Appendix

Overview

The runtime executes transactions on any key-value store that supports get, which retrieves the values of a set of keys, and cput which conditionally updates a set of keys if and only if a set of dependent keys remain unchanged.

Internally, the runtime tracks changes to keys using Multiversion Concurrency Control. Each key is associated with a monotonically increasing version number, that is incremented each time that a key is modified. The runtime executes transactions with snapshot isolation, so they are guaranteed to be serializable. Serializable transactions have the same effect when they are executed concurrently as they would if they were executed sequentially.

Conditional Put

Implementation of the cput operation is particularly challenging in a distributed database, because it requires some form of coordination between the various nodes involved in the execution of a transaction. Distributed databases generally use the following four techniques to implement conditional put. Each technique has its own advantages and disadvantages. For example, time-based methods enable strongly consistent snapshots (view of data at a specific point in time, prevents write-skew anomalies); however, they require extremely precise clocks or some other form of time synchronization (NTP, Marzullo's Algorithm, etc.) to mitigate the impact of clock drift across the database cluster.

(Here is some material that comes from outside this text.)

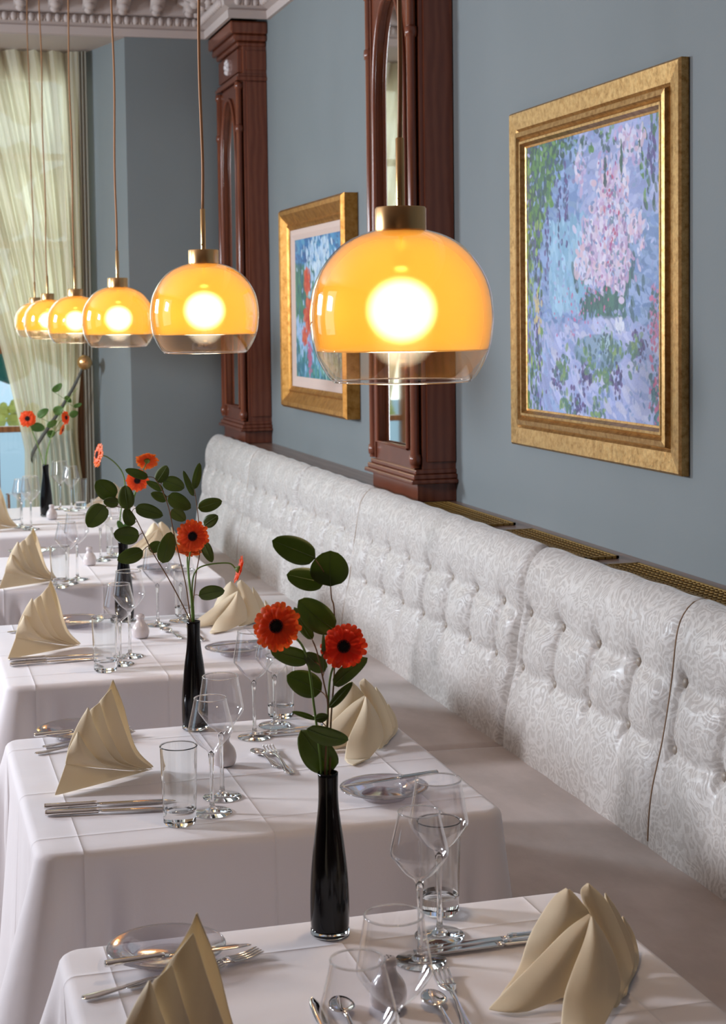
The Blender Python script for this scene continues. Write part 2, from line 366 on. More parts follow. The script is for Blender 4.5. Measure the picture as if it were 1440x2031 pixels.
# egg and dart row, scalloped brackets and leaves (plaster ornament of the cornice)
bm = bmesh.new()
def blob(bm, c, r, sc=(1,1,1), seg=8):
    sphere(bm, c, r, sc, seg)
for i in range(len(path)-1):
    a, b = Vector(path[i]), Vector(path[i+1]); L = (b-a).length; t = (b-a)/L; nn = Vector((t.y, -t.x))
    if a.y < 4 and b.y < 4: continue
    s = .025 if i else 2.2
    while s < L-.02:
        p = a+t*s+nn*.05
        if p.y > 4.5:
            blob(bm, (p.x, p.y, WZ+.075), .019, (1,1,1.25)); q = p+t*.023; blob(bm, (q.x, q.y, WZ+.072), .009, (1,1,2.0), 6)
        s += .046
    s = .07 if i else 2.27
    while s < L-.03:
        c = a+t*s
        if c.y > 4.5:
            # bracket: S-shaped block, with a leaf hanging below
            p0 = c+nn*.06; p1 = c+nn*.175
            w = t*.035
            vsx = [bm.verts.new((q.x, q.y, z)) for q, z in ((p0-w, WZ+.115), (p0+w, WZ+.115), (p1+w, WZ+.165), (p1-w, WZ+.165), (p0-w, WZ+.215), (p0+w, WZ+.215), (p1+w, WZ+.215), (p1-w, WZ+.215))]
            for f in ((0,1,2,3),(4,7,6,5),(0,4,5,1),(1,5,6,2),(2,6,7,3),(3,7,4,0)): bm.faces.new([vsx[k] for k in f])
            q = c+nn*.11; blob(bm, (q.x, q.y, WZ+.135), .03, (1,1,.8)); q = c+nn*.07; blob(bm, (q.x, q.y, WZ+.12), .026, (1,1,.9))
            for k in (-1, 0, 1):
                q = c+t*(.09+.026*k)+nn*(.10); blob(bm, (q.x, q.y, WZ+.205-.008*(k == 0)), .02, (1,1,.7), 7)
        s += .18
random.seed(3)
for k in range(150):   # acanthus leaves at the inner corner of the ceiling
    x = random.uniform(1.25, 1.75); y = random.uniform(7.6, 8.7)
    blob(bm, (x, y, CEIL-.012), random.uniform(.015,.04), (random.uniform(.5,1.4), random.uniform(.5,1.4), .6), 7)
struct('trim_3', bm, MT['plaster'])

# window at the far end ------------------------------------------------
WYF = 9.50
w = thing('window_1', None, None, (0,0,0)); w['kind'] = 'structure'
bm = bmesh.new()
box(bm, -1.05, WYF, .33, -.97, WYF+.09, 3.16); box(bm, 1.02, WYF, .33, 1.12, WYF+.09, 3.16)
box(bm, -1.05, WYF, .33, 1.1, WYF+.09, .42); box(bm, -1.05, WYF, 3.08, 1.1, WYF+.09, 3.17)
obj('window_frame', bm, MT['window_wood'], w, False, bevel=.004)
for x0, x1 in ((-.94, .475), (.482, 1.02)):
    bm = bmesh.new()
    if x0 < 0: sp = [(-.97, -.88), (-.27, -.21), (.40, .478)]
    else: sp = [(.482, .565), (.97, 1.02)]
    for a, b in sp: box(bm, a, WYF-.03, .42, b, WYF+.03, 3.08)
    xa, xb = sp[0][0], sp[-1][1]
    for z0, z1 in ((.42,.50),(1.0,1.035),(1.45,1.51),(2.05,2.09),(2.55,2.59),(3.0,3.08)): box(bm, xa, WYF-.025, z0, xb, WYF+.025, z1)
    obj('casement', bm, MT['window_wood'], w, False, bevel=.004)
obj('pane', boxes((-.95, WYF+.006, .43, 1.0, WYF+.010, 3.05)), MT['pane'], w, False)
bm = bmesh.new(); tube(bm, [(.445, WYF-.06, .93), (.445, WYF-.065, 1.0), (.445, WYF-.06, 1.07)], .009); box(bm, .435, WYF-.06, .955, .455, WYF-.03, .985)
obj('window_handle', bm, MT['brass'], w)
struct('window_sill', boxes((-1.05, WYF-.18, .33, 1.09, WYF+.02, .37)), MT['window_wood'], smooth=False)
# outside
struct('street_ground', boxes((-14, 9.8, -.6, 16, 40, -.5)), MT['street'], smooth=False)
random.seed(11)
bm = bmesh.new()
for k in range(420):
    sphere(bm, (random.uniform(-5,7), random.uniform(15.2,16.6), random.uniform(.9,4.4)), random.uniform(.1,.3), (1,1,1), 6, 4)
tag(obj('garden_hedge', bm, MT['hedge'], smooth=False), 'teal green trees outside behind the far window', 'trees')
bm = bmesh.new()
for k in range(160):
    sphere(bm, (random.uniform(-1,4), random.uniform(14.4,14.8), random.uniform(.72,.92)), random.uniform(.03,.07), (1,1,1), 6, 4)
tag(obj('flower_bed', bm, MT['yellow'], smooth=False), 'strip of yellow flowers outside beneath the teal trees', 'flowers', kind='stuff')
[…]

• Two-Phase Commit (2PC): MySQL, Oracle
• Time: Spanner, Percolator
• Shared Log: Tango, vCorfu
• Paxos: Calvin, Cassandra

Difficulty

A conditional put operation U conflicts with V if either operation depends on a key that the other changes or if they both change the same key. Concurrent application of conflicting put operations can lead to data inconsistencies and race conditions. Given a set of potentially conflicting put operations, correct implementations will find a schedule such that no conflicting operations are ever performed simultaneously and optimal implementations will find a correct schedule with minimal makespan. We show below, by a reduction to graph coloring, that finding an optimal schedule is NP-Hard. Because the optimal schedule problem is intractable, most systems are concerned with solving the much weaker correct schedule problem. Even then, designing an efficient, fault-tolerant, and decentralized solution can be extremely challenging.

Proof: Construct a disjunctive graph G in which vertices represent put operations and undirected edges connect conflicting operations. The schedule of put operations with minimal makespan, can be found by finding an acyclic orientation of G with the minimal longest path. Because all edges of G are initially undirected by construction, finding the acyclic orientation with the minimal longest path is equivalent to finding an optimal graph coloring of G by the Gallai–Hasse–Roy–Vitaver Theorem. Because graph coloring is NP-Complete, finding the schedule of operations with minimal makespan is NP-Hard.

Resources

• DynamoDB Transactions
• RAMP Transactions
• FIT Tradeoff

Execution

Transactions are executed through repeated partial evaluation, according to the following procedure.

1. Fetch: Call get on all keys that are read and written by the transaction, and add the returned revisions to a local snapshot. In order to guarantee snapshot isolation, get is only called when a key is read or written for the first time. By batching reads and writes and avoiding duplicate fetches, the runtime is guaranteed to perform a minimal number of roundtrips to and from the database.
2. Evaluate: Recursively replace all expressions that have literal operands with their corresponding literal result. For example, add(real(1), sub(real(0), real(2))) returns real(-1). The result of all writeexpressions is saved to a local buffer and all read expressions return the latest value of the key in either the local buffer or snapshot.
3. Repeat: Re-evaluate the transaction until it reduces to a single literal value. Because all expressions with literal operands return a literal value, all transactions eventually reduce to a literal.

Caching

One of the many benefits of Multiversion Concurrency Control is that it allows the runtime to cache incoherently without sacrificing data integrity. The runtime may speculate about the value of a key by reading a potentially stale version from cache, and then validate the cached version on commit. Multilevel, write-through caching is directly integrated into the runtime. Caustic implements caching on any key-value store that supports fetch, which retrieves the values of a set of keys, update, which updates the values of a set of keys, and invalidate which removes a set of keys.

Coherency

Cache coherency is maintaining according to the following protocol.

• Keys are updated on cache fetch miss.
• Keys are automatically updated after successful transactions.
• Keys are automatically invalidated after conflicting transactions.

While the implementation of caching is fault tolerant, it is particularly vulnerable to thrashing under contention. Consider if runtime A and runtime B read a key K from cache. A updates the value of K, and then subsequently updates the value of K in cache. When B tries to update the value of K it will cause a conflict, and so it will subsequently invalidate K in cache. A potential solution might be to remove the invalidation step from the procedure; however, the implementation would no longer be fault tolerant. Consider if A updates K but fails to write the new value to cache. Now the value in cache will remain stale until its evicted, but a key under high contention may never be evicted from cache.